In October of 2024, I sat with my pastor and learned that he was going to begin transitioning out of the pastorate of our church. I knew it was coming, but it caused worry. What would happen? I reminded myself that I was supposed to trust. In the midst of this tidal wave of uncertainty. I determined my new word would be HOPE. I trusted Him through some very hard times at my church, and that trust prompted me to hold on to hope this His plan was good and His power would uphold us.
It made sense to me since my hope comes from my faith. My hope is built on the foundation I find at Calvary – not the building, but the cross of Christ. Regardless of how long we would be without a pastor, I had hope. I knew the lives of my church family mattered to the One we worship and serve. That knowledge…that trust…told me to hope. He had a plan and eventually…we would see the good in the midst of the hard times. We would experience the joy that follows the storm. We would again see the mountaintop after walking through the valley so long.
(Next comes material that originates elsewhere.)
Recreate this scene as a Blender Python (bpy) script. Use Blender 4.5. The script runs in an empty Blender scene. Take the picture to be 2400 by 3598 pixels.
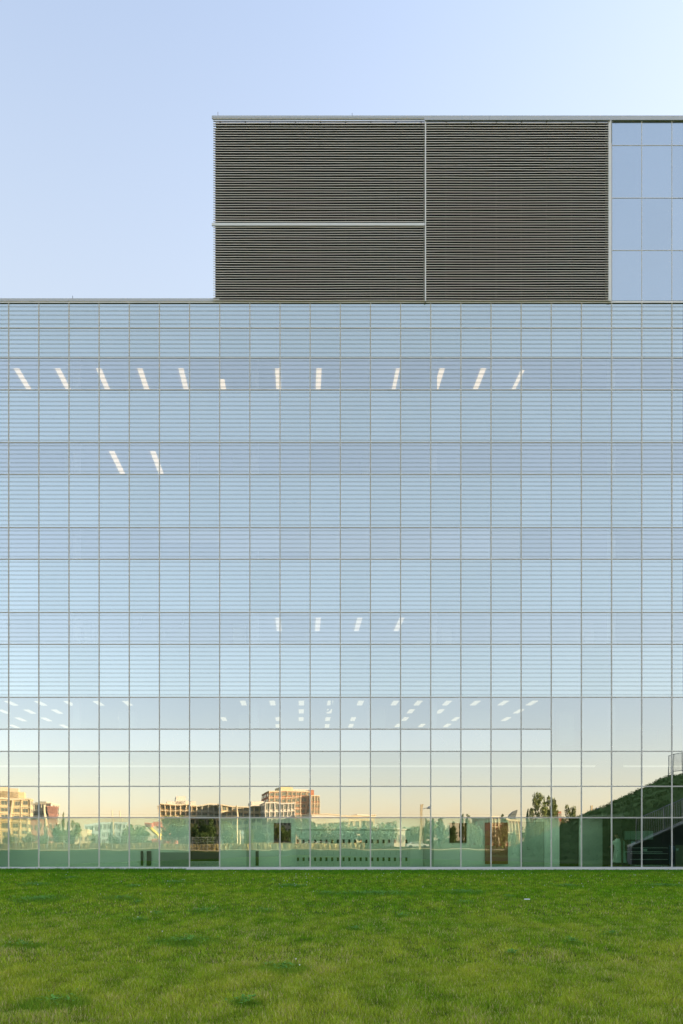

My word for 2025….Hope. It was picked in October. But alas….God knows me. In December, the deacons started having ‘talks’ with a church that had split from its ‘parent church’ a year and a half (I think) prior. It was planned for us to share Christmas Eve service. There were multiple reasons behind that plan. One, we were without a pastor who would normally lead our Christmas Eve service. Two, they had a growing congregation and their previous Christmas Eve service became a “standing room only” due to the limited space they had. Finally, it gave us a chance to see how well our two bodies could combine into one. It went well.
That led to us sharing three services in January/February. Then, both churches voted to continue to worship together and contemplate the possibility of our churches merging into one.

Ah, the hope. There is so much joy on Sundays…and throughout the week as we join together for Bible study and other ministry events. Honestly, I’m ready to vote to merge into one body of believers now. Perhaps others are not, but….I still hope.
Oh, let me tell you the chills moment. The song was “Good, Good Father”. As I listened to the lyrics, these words…these words brought chills to my arms, a smile to my face, and happy tears to my eyes….
Oh, and I’ve seen many searching for answers far and wide
But I know we’re all searching for answers only You provide
‘Cause You know just what we need before we say a word

Yes! Through my years of JOY and TRUST, I was searching for answers only HE could provide.
He knew what we needed. We needed our hope to be found at Calvary. We needed to trust that He had an answer that only He could provide. No one ever thought of our Southern Baptist Church possibly merging with a nondenominational church. It just….happened. Why? Because…God. God knew. He knew the valley we’d been walking through. He knew we needed our joy restored. He knew our hope was found in His Cross at Calvary, and that through Him…our Hope could be found.
Now…if you know me, you know I love PUNS. Are you ready for the name of the church we’ve been worshiping with. It is Hope Valley. Yep. Our Hope is found at Calvary. We’ve walked through the valley and now….we are reminded of HOPE….through Hope.

I’ll keep you posted on the journey.
But….what do you HOPE in? Where is your hope found?
If it’s not found in Calvary and the cross of Christ….you’re missing true joy, genuine hope, and a peace that surpasses understanding.